In terms of concertante works, Raff wrote nine works for instrumentalist and orchestra, of which three are for the piano. The first of these, and which opens the present CD is the Ode au Printemps (Ode to Spring), a one-movement piece subtitled Morceau de concert. As a work written just six months after the composer had left Weimar for Wiesbaden, and where he had moved away from a somewhat restricted life among Liszt’s circle to a considerable degree of musical independence and the companionship of his new fiancée, it comes as little surprise that the sixteen-minute work, that coincided with the arrival of spring, should appear happy and imbued with a good deal of poetic inventiveness. While Raff had no specific programme in mind, spring-like thoughts figure prominently in the musical ideas, and, while it is never going to be perhaps the most inspiring and innovative single-movement work for piano and orchestra, as with the concerto before, the craftsmanship is once more much in evidence, both in terms of Raff’s idiosyncratic use of the orchestra, and and effective writing for the piano.

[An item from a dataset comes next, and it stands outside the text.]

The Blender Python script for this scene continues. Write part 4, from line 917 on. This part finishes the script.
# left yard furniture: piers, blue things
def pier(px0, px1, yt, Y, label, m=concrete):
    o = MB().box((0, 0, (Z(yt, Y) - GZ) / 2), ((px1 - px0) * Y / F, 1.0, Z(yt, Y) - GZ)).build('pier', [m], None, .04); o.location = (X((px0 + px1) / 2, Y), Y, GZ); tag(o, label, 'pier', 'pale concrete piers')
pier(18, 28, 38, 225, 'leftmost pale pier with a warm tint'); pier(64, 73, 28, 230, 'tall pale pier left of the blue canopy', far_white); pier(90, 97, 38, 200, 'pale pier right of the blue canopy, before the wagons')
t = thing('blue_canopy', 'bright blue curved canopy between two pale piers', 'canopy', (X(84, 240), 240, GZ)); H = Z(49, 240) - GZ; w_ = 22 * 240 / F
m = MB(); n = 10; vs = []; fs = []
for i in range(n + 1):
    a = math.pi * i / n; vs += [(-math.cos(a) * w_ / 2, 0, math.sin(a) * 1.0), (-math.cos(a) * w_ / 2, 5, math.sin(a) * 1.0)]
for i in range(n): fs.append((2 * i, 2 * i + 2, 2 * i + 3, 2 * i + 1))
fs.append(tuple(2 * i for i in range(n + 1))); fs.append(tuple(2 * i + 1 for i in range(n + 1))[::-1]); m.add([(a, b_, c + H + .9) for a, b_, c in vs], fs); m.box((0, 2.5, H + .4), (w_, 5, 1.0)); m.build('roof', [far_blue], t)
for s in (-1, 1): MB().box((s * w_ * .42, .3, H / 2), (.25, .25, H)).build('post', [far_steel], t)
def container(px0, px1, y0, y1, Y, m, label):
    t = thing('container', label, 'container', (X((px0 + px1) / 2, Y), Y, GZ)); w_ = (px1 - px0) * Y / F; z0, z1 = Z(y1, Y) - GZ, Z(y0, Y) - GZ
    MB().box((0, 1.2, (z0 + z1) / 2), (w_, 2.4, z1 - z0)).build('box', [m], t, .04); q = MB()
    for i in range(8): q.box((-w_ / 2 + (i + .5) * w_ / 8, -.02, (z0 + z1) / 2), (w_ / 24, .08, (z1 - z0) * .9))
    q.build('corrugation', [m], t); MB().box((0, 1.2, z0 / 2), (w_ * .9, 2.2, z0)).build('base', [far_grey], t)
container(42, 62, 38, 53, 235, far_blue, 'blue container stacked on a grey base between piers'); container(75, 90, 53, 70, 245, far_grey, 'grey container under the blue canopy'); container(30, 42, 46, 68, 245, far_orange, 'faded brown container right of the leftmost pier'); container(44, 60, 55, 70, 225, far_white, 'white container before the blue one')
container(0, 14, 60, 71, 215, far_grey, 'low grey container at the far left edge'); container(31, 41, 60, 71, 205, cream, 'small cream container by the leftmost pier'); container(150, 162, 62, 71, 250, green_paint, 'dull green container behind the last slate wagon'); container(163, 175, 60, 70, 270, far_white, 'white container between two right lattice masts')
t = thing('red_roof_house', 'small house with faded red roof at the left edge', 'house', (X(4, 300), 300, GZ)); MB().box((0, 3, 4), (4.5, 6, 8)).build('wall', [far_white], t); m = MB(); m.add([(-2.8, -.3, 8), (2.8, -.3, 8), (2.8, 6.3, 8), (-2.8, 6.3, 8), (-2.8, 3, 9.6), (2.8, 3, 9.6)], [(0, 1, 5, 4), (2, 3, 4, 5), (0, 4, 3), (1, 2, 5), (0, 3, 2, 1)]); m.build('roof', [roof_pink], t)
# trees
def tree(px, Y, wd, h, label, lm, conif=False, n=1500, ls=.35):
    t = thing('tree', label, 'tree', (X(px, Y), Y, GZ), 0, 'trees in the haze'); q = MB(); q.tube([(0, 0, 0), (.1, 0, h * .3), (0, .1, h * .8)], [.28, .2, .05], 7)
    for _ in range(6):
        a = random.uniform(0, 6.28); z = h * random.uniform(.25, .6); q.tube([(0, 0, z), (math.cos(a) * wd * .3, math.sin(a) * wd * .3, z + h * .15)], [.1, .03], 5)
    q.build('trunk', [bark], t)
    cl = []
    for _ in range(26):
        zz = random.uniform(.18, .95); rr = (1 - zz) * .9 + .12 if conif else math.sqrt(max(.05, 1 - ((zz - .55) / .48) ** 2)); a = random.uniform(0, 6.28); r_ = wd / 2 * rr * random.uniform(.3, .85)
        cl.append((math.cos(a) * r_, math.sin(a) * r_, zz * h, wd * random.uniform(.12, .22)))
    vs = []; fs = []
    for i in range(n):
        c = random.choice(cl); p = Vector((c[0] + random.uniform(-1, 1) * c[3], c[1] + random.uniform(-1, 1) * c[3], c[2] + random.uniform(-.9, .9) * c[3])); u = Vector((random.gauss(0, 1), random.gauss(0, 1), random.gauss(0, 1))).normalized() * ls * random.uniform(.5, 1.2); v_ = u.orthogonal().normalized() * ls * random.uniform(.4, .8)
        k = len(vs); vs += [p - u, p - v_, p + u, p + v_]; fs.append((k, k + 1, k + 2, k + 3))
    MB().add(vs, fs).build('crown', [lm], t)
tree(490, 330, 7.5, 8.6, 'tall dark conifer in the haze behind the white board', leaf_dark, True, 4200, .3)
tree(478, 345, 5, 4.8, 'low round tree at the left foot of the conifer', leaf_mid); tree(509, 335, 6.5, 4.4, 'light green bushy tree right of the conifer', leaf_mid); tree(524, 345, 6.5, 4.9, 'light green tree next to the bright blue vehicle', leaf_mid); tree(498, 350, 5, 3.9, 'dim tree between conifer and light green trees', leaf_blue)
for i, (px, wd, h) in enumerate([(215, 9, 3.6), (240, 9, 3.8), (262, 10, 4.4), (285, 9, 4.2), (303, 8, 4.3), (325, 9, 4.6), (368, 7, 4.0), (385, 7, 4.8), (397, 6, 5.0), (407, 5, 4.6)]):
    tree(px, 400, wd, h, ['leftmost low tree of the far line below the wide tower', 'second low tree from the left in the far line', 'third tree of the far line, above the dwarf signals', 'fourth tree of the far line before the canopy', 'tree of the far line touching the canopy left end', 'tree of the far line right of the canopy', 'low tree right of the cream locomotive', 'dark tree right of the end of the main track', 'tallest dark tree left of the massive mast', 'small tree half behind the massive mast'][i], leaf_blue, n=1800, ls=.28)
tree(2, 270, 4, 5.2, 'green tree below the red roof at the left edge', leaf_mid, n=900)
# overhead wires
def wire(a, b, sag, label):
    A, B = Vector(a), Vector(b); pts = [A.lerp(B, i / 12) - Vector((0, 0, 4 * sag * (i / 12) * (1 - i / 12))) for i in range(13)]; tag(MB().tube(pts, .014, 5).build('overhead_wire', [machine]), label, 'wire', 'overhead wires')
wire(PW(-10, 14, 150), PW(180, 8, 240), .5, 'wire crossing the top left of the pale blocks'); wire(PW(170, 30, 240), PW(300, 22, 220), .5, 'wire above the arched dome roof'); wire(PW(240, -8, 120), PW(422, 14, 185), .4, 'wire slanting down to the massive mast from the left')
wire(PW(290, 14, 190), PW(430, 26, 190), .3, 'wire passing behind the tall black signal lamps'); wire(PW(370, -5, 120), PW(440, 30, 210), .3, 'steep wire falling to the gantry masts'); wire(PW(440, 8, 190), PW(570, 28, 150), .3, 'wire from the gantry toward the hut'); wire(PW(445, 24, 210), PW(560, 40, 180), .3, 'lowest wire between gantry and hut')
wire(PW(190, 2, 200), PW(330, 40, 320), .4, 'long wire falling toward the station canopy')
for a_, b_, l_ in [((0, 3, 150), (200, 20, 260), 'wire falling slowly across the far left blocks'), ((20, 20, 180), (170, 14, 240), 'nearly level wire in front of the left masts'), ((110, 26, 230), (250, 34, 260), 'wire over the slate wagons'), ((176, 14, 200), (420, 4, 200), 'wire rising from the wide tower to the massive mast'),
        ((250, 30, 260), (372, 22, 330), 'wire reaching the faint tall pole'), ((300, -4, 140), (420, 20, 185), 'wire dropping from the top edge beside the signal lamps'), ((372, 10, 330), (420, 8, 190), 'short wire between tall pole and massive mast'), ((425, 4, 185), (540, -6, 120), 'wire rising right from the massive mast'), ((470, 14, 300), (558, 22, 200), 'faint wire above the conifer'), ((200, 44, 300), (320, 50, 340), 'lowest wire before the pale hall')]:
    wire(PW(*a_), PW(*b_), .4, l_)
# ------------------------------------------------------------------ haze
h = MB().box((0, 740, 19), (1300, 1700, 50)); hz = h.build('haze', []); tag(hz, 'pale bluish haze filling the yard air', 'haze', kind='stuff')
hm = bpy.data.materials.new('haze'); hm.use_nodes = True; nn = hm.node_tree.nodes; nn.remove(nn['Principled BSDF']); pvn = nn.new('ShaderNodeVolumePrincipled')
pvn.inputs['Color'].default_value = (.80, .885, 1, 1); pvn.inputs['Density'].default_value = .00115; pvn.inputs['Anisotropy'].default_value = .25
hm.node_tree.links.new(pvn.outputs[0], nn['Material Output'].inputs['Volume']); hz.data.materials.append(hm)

In introducing the final work on the CD – Caprice on themes from ’King Alfred’ – the sleeve notes mention that one of the ways in which Raff made some money during his life was by producing ‘solo piano arrangements’ of popular opera melodies, notching up some 41 such examples during his lifetime, and, of course, something in which he wasn’t alone in doing. Not only using works by leading contemporary operatic composers like Bellini, Rossini, Wagner, Weber, and others, Raff included something from his own four-act grand opera König Alfred – a fictional account of events embracing the battle of Erdington in 878, when Alfred the Great, King of Wessex, defeated the Danes.
But despite the detail of Thomas’s introduction, and which then goes on to describe the structure of the work in greater thoroughness, there is absolutely no mention at all that this is to be a work for piano alone, despite the CD’s title of ‘Works for Piano and Orchestra’. I made the mistake of listening through the 15 minutes or so of the piece, just waiting for the orchestra to appear, which, of course, it never did. Given the fairly derivative and clichéd writing in this not overly-outstanding item of solo-piano music, it wasn’t my fifteen best-spent minutes ever.
There is, for example, another work by Raff for Piano and Orchestra – his extensive five-movement Suite, Op 200, which lasts some 40 minutes. Perhaps if this had been coupled with just the Piano Concerto, giving an acceptable total running-time of around 75 minutes, then the Ode au Printemps could have found itself on a separate CD dedicated to a mix of orchestral music with cello, violin, and piano soloist respectively, and the Caprice on another one just for solo piano.
As it is, the present CD, despite being well played and faithfully recorded, simply doesn’t do what it says on the tin – something I find rather unexpected, whether it’s a world-première recording or not – unless, that is, I’ve missed something somewhere, like an orchestra, or an explanation.